## TASK REQUIREMENTS
Retype the full set of records. Keep every character identical.

## INPUT ROWS
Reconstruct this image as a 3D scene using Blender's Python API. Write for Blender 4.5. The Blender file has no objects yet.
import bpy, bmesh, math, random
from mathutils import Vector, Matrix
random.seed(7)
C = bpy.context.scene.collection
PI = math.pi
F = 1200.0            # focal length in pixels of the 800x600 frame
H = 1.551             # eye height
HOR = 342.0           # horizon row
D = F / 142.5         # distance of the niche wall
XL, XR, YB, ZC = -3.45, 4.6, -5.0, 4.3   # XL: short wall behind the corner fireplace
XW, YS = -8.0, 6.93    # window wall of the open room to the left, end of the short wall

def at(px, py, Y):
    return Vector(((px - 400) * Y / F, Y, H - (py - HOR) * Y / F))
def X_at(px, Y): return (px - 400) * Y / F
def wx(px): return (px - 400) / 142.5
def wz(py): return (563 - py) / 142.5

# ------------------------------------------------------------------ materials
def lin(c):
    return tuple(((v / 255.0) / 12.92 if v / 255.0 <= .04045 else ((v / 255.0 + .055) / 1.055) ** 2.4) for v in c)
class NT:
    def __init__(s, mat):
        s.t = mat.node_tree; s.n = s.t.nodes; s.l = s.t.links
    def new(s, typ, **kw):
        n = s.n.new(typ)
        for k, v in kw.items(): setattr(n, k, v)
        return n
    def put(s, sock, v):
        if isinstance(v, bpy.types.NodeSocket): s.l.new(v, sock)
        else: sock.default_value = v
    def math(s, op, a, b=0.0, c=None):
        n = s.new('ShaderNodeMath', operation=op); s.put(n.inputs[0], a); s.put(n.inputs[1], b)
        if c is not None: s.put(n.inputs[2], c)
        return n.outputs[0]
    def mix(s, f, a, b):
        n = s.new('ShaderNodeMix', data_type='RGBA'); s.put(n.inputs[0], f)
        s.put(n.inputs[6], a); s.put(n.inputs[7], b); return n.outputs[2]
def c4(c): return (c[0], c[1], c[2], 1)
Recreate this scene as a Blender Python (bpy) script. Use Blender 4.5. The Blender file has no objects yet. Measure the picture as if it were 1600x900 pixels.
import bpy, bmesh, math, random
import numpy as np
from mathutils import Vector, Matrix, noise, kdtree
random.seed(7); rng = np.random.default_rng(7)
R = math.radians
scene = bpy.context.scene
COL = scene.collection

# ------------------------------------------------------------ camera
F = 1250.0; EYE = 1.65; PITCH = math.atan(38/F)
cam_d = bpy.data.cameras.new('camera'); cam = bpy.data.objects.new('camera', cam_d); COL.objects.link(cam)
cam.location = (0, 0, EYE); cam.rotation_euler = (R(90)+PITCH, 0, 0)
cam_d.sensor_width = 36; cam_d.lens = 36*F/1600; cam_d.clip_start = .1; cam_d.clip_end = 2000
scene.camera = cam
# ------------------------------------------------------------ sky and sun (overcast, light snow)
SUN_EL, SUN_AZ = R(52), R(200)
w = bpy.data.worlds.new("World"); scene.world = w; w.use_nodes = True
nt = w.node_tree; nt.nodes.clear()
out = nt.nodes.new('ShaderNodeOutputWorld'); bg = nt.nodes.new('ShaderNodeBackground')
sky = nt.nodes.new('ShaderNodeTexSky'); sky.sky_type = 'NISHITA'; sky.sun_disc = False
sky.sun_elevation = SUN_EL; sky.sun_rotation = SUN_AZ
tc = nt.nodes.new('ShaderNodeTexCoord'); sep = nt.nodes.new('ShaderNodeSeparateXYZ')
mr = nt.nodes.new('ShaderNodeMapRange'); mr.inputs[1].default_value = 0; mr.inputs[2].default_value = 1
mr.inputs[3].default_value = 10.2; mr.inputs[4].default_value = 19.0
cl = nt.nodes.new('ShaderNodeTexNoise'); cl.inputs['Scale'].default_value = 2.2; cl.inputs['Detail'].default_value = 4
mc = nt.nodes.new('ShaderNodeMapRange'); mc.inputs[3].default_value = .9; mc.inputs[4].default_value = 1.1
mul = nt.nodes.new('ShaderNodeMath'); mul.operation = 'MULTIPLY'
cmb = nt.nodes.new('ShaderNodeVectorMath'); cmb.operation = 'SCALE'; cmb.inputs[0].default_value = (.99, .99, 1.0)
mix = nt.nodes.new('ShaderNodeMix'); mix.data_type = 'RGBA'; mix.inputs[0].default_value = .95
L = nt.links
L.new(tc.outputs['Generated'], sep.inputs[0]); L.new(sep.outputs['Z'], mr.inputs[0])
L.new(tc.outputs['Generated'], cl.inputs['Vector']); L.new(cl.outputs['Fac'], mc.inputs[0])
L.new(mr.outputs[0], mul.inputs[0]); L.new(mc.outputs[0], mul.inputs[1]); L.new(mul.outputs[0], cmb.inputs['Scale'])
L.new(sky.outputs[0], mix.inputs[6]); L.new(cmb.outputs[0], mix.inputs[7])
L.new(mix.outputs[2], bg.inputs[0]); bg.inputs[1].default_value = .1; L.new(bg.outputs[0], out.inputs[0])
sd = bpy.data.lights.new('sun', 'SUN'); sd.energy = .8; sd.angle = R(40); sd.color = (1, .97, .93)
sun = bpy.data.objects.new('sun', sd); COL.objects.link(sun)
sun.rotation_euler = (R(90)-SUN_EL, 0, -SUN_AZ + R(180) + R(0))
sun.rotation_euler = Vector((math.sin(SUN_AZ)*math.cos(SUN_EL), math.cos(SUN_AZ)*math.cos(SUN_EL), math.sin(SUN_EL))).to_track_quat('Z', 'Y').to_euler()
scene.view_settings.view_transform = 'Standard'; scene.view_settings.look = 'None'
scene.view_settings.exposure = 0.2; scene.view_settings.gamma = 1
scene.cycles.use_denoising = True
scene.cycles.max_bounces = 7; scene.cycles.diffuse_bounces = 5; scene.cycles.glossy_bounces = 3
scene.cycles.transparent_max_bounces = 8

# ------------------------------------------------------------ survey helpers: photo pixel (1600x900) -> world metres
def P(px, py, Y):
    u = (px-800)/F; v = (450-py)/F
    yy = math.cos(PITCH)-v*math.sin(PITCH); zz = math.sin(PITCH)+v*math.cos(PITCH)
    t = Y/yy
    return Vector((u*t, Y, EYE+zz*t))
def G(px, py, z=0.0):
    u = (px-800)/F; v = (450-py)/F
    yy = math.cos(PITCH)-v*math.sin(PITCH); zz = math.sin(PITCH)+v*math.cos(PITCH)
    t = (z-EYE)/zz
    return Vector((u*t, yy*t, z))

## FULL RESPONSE
Reconstruct this image as a 3D scene using Blender's Python API. Write for Blender 4.5. The Blender file has no objects yet.
import bpy, bmesh, math, random
from mathutils import Vector, Matrix
random.seed(7)
C = bpy.context.scene.collection
PI = math.pi
F = 1200.0            # focal length in pixels of the 800x600 frame
H = 1.551             # eye height
HOR = 342.0           # horizon row
D = F / 142.5         # distance of the niche wall
XL, XR, YB, ZC = -3.45, 4.6, -5.0, 4.3   # XL: short wall behind the corner fireplace
XW, YS = -8.0, 6.93    # window wall of the open room to the left, end of the short wall

def at(px, py, Y):
    return Vector(((px - 400) * Y / F, Y, H - (py - HOR) * Y / F))
def X_at(px, Y): return (px - 400) * Y / F
def wx(px): return (px - 400) / 142.5
def wz(py): return (563 - py) / 142.5

# ------------------------------------------------------------------ materials
def lin(c):
    return tuple(((v / 255.0) / 12.92 if v / 255.0 <= .04045 else ((v / 255.0 + .055) / 1.055) ** 2.4) for v in c)
class NT:
    def __init__(s, mat):
        s.t = mat.node_tree; s.n = s.t.nodes; s.l = s.t.links
    def new(s, typ, **kw):
        n = s.n.new(typ)
        for k, v in kw.items(): setattr(n, k, v)
        return n
    def put(s, sock, v):
        if isinstance(v, bpy.types.NodeSocket): s.l.new(v, sock)
        else: sock.default_value = v
    def math(s, op, a, b=0.0, c=None):
        n = s.new('ShaderNodeMath', operation=op); s.put(n.inputs[0], a); s.put(n.inputs[1], b)
        if c is not None: s.put(n.inputs[2], c)
        return n.outputs[0]
    def mix(s, f, a, b):
        n = s.new('ShaderNodeMix', data_type='RGBA'); s.put(n.inputs[0], f)
        s.put(n.inputs[6], a); s.put(n.inputs[7], b); return n.outputs[2]
def c4(c): return (c[0], c[1], c[2], 1)
Recreate this scene as a Blender Python (bpy) script. Use Blender 4.5. The Blender file has no objects yet. Measure the picture as if it were 1600x900 pixels.
import bpy, bmesh, math, random
import numpy as np
from mathutils import Vector, Matrix, noise, kdtree
random.seed(7); rng = np.random.default_rng(7)
R = math.radians
scene = bpy.context.scene
COL = scene.collection

# ------------------------------------------------------------ camera
F = 1250.0; EYE = 1.65; PITCH = math.atan(38/F)
cam_d = bpy.data.cameras.new('camera'); cam = bpy.data.objects.new('camera', cam_d); COL.objects.link(cam)
cam.location = (0, 0, EYE); cam.rotation_euler = (R(90)+PITCH, 0, 0)
cam_d.sensor_width = 36; cam_d.lens = 36*F/1600; cam_d.clip_start = .1; cam_d.clip_end = 2000
scene.camera = cam
# ------------------------------------------------------------ sky and sun (overcast, light snow)
SUN_EL, SUN_AZ = R(52), R(200)
w = bpy.data.worlds.new("World"); scene.world = w; w.use_nodes = True
nt = w.node_tree; nt.nodes.clear()
out = nt.nodes.new('ShaderNodeOutputWorld'); bg = nt.nodes.new('ShaderNodeBackground')
sky = nt.nodes.new('ShaderNodeTexSky'); sky.sky_type = 'NISHITA'; sky.sun_disc = False
sky.sun_elevation = SUN_EL; sky.sun_rotation = SUN_AZ
tc = nt.nodes.new('ShaderNodeTexCoord'); sep = nt.nodes.new('ShaderNodeSeparateXYZ')
mr = nt.nodes.new('ShaderNodeMapRange'); mr.inputs[1].default_value = 0; mr.inputs[2].default_value = 1
mr.inputs[3].default_value = 10.2; mr.inputs[4].default_value = 19.0
cl = nt.nodes.new('ShaderNodeTexNoise'); cl.inputs['Scale'].default_value = 2.2; cl.inputs['Detail'].default_value = 4
mc = nt.nodes.new('ShaderNodeMapRange'); mc.inputs[3].default_value = .9; mc.inputs[4].default_value = 1.1
mul = nt.nodes.new('ShaderNodeMath'); mul.operation = 'MULTIPLY'
cmb = nt.nodes.new('ShaderNodeVectorMath'); cmb.operation = 'SCALE'; cmb.inputs[0].default_value = (.99, .99, 1.0)
mix = nt.nodes.new('ShaderNodeMix'); mix.data_type = 'RGBA'; mix.inputs[0].default_value = .95
L = nt.links
L.new(tc.outputs['Generated'], sep.inputs[0]); L.new(sep.outputs['Z'], mr.inputs[0])
L.new(tc.outputs['Generated'], cl.inputs['Vector']); L.new(cl.outputs['Fac'], mc.inputs[0])
L.new(mr.outputs[0], mul.inputs[0]); L.new(mc.outputs[0], mul.inputs[1]); L.new(mul.outputs[0], cmb.inputs['Scale'])
L.new(sky.outputs[0], mix.inputs[6]); L.new(cmb.outputs[0], mix.inputs[7])
L.new(mix.outputs[2], bg.inputs[0]); bg.inputs[1].default_value = .1; L.new(bg.outputs[0], out.inputs[0])
sd = bpy.data.lights.new('sun', 'SUN'); sd.energy = .8; sd.angle = R(40); sd.color = (1, .97, .93)
sun = bpy.data.objects.new('sun', sd); COL.objects.link(sun)
sun.rotation_euler = (R(90)-SUN_EL, 0, -SUN_AZ + R(180) + R(0))
sun.rotation_euler = Vector((math.sin(SUN_AZ)*math.cos(SUN_EL), math.cos(SUN_AZ)*math.cos(SUN_EL), math.sin(SUN_EL))).to_track_quat('Z', 'Y').to_euler()
scene.view_settings.view_transform = 'Standard'; scene.view_settings.look = 'None'
scene.view_settings.exposure = 0.2; scene.view_settings.gamma = 1
scene.cycles.use_denoising = True
scene.cycles.max_bounces = 7; scene.cycles.diffuse_bounces = 5; scene.cycles.glossy_bounces = 3
scene.cycles.transparent_max_bounces = 8

# ------------------------------------------------------------ survey helpers: photo pixel (1600x900) -> world metres
def P(px, py, Y):
    u = (px-800)/F; v = (450-py)/F
    yy = math.cos(PITCH)-v*math.sin(PITCH); zz = math.sin(PITCH)+v*math.cos(PITCH)
    t = Y/yy
    return Vector((u*t, Y, EYE+zz*t))
def G(px, py, z=0.0):
    u = (px-800)/F; v = (450-py)/F
    yy = math.cos(PITCH)-v*math.sin(PITCH); zz = math.sin(PITCH)+v*math.cos(PITCH)
    t = (z-EYE)/zz
    return Vector((u*t, yy*t, z))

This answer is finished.